┌──
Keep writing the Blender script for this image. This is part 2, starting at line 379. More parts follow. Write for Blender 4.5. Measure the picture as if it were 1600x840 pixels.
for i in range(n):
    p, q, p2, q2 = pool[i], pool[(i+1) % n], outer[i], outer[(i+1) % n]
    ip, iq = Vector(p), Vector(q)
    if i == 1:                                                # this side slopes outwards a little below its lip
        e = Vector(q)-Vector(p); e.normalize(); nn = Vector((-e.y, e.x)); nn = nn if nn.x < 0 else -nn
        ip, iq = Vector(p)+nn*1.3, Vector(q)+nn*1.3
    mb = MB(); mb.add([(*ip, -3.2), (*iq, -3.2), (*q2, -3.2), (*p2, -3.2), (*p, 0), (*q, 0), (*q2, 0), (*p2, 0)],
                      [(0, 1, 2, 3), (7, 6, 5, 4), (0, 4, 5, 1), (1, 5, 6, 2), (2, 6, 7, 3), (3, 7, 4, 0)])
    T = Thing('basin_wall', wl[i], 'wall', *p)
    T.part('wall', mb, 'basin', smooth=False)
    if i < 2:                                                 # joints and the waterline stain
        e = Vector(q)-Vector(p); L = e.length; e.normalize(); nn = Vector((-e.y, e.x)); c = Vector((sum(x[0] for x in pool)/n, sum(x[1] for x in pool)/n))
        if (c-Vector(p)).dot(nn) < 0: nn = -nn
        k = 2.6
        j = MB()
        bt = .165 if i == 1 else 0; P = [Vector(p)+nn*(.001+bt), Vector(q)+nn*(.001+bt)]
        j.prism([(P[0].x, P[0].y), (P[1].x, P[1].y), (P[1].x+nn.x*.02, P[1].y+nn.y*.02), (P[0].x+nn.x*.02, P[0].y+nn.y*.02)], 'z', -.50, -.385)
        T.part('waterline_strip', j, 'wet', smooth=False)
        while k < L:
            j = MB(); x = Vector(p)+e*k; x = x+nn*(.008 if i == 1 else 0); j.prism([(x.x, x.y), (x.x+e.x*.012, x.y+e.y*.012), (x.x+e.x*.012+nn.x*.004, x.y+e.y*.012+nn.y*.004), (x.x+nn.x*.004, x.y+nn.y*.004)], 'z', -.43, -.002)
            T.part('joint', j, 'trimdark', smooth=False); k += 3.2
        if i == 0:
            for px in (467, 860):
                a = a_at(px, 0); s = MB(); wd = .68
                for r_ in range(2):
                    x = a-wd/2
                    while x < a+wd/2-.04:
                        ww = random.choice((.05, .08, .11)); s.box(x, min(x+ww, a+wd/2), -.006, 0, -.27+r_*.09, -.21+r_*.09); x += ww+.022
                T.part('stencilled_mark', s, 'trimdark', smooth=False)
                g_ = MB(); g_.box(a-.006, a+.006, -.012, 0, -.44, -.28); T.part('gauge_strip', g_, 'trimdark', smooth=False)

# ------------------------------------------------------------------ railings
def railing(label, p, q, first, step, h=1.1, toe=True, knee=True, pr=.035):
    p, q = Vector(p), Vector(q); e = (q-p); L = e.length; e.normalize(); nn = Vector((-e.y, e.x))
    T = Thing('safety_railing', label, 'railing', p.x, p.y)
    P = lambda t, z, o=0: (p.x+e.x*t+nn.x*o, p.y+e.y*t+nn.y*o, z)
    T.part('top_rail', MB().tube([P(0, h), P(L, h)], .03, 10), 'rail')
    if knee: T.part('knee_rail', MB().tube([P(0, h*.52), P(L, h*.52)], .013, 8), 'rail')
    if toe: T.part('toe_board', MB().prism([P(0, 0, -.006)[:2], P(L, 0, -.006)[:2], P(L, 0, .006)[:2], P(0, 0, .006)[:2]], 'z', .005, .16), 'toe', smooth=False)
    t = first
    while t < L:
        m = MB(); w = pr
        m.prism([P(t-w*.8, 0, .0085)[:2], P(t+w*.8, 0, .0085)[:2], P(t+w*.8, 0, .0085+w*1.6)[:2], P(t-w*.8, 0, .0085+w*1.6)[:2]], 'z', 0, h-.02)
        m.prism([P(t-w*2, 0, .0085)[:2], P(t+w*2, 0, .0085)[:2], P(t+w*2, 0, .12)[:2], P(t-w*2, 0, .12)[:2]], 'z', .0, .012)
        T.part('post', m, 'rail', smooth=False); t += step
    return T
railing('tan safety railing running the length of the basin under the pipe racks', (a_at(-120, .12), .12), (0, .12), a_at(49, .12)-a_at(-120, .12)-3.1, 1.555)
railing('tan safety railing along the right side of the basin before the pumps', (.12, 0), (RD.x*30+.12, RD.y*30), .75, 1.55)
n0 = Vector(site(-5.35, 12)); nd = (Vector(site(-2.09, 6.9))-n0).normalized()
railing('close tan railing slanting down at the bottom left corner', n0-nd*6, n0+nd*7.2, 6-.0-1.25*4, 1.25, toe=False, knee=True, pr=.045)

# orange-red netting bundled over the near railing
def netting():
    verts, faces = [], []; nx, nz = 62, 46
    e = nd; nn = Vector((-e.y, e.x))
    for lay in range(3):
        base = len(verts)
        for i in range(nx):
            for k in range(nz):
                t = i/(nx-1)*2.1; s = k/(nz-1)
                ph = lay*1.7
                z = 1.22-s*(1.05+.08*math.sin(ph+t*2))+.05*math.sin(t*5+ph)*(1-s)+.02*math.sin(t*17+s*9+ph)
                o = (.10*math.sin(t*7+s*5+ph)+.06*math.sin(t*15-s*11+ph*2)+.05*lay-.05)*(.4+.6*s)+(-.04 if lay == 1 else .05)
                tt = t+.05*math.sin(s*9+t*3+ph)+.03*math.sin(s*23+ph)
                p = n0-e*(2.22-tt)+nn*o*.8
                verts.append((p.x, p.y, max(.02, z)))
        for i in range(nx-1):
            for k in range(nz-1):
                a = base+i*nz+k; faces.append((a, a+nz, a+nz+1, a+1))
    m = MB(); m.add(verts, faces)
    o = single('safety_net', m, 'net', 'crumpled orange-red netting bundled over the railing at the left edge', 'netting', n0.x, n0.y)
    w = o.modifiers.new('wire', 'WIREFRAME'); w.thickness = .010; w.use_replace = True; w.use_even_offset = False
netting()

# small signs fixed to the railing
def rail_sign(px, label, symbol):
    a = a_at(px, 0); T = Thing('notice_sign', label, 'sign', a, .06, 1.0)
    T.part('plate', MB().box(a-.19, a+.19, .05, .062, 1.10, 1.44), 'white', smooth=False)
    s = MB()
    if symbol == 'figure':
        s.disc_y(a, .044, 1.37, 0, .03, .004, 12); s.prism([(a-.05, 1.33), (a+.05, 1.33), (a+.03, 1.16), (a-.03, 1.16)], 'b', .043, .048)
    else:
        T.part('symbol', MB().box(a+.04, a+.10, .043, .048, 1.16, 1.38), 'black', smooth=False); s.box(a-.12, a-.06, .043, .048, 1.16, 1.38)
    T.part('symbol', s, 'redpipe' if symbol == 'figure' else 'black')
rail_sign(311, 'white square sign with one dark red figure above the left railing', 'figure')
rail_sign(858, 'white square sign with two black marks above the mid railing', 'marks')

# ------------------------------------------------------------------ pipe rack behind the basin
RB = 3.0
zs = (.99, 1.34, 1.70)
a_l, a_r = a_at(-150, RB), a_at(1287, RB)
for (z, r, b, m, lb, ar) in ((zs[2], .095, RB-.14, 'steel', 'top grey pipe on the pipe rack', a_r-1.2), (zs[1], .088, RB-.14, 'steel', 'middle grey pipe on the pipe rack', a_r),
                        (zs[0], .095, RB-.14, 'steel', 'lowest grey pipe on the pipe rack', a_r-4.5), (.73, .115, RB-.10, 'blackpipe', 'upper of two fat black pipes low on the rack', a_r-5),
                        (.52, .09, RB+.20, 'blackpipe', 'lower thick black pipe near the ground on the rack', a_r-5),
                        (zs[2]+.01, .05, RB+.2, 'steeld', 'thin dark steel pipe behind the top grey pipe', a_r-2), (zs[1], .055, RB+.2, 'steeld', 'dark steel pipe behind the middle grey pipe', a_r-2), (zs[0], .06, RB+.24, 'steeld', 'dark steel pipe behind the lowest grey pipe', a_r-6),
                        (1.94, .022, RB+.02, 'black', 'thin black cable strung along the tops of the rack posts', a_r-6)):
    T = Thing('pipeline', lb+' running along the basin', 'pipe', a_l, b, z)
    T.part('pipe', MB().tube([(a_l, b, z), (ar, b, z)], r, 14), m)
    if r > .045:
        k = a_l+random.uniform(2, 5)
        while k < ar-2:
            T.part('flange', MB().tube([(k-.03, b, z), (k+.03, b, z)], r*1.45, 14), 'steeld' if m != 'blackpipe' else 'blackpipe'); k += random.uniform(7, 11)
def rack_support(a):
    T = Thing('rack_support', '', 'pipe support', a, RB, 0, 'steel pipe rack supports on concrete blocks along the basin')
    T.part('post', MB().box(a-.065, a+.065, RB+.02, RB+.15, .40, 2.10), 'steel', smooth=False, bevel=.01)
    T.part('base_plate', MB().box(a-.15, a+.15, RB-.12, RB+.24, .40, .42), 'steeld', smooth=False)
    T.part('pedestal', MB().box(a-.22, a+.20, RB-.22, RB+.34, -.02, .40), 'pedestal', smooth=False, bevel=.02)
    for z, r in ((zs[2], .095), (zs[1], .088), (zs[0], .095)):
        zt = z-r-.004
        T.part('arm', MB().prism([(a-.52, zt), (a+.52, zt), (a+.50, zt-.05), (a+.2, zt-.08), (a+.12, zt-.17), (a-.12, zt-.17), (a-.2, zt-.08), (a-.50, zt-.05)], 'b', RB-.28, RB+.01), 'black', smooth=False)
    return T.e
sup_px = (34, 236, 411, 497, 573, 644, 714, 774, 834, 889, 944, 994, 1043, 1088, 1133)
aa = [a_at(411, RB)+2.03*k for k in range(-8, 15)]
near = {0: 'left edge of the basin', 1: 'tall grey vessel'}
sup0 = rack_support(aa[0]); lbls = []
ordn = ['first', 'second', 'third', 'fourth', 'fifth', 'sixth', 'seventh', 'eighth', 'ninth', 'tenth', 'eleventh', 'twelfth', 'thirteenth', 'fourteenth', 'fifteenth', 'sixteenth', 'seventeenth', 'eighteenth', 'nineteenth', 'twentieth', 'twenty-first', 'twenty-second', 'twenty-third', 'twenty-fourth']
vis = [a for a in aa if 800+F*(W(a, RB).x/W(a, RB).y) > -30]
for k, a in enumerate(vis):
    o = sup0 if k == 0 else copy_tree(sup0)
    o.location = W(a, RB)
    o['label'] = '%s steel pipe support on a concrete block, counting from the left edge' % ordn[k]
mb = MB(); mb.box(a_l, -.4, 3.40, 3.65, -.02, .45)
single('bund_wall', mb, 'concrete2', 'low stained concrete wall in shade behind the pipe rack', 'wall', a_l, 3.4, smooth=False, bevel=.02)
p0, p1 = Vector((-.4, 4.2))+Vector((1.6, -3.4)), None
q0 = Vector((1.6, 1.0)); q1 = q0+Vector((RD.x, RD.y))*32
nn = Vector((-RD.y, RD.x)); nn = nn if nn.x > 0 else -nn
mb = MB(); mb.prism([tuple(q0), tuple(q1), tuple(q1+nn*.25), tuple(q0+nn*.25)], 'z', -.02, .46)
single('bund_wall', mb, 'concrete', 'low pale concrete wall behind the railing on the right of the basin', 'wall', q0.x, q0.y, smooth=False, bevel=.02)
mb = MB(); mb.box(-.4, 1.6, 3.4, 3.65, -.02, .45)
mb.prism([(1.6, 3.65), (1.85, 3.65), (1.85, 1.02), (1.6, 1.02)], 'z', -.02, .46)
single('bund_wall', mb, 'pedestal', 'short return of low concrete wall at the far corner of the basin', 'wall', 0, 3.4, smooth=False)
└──
- _TASK DIRECTIONS_
Return every line above that contains the word "this".

- _EXERCISE RESPONSE_
Keep writing the Blender script for this image. This is part 2, starting at line 379. More parts follow. Write for Blender 4.5. Measure the picture as if it were 1600x840 pixels.
    if i == 1:                                                # this side slopes outwards a little below its lip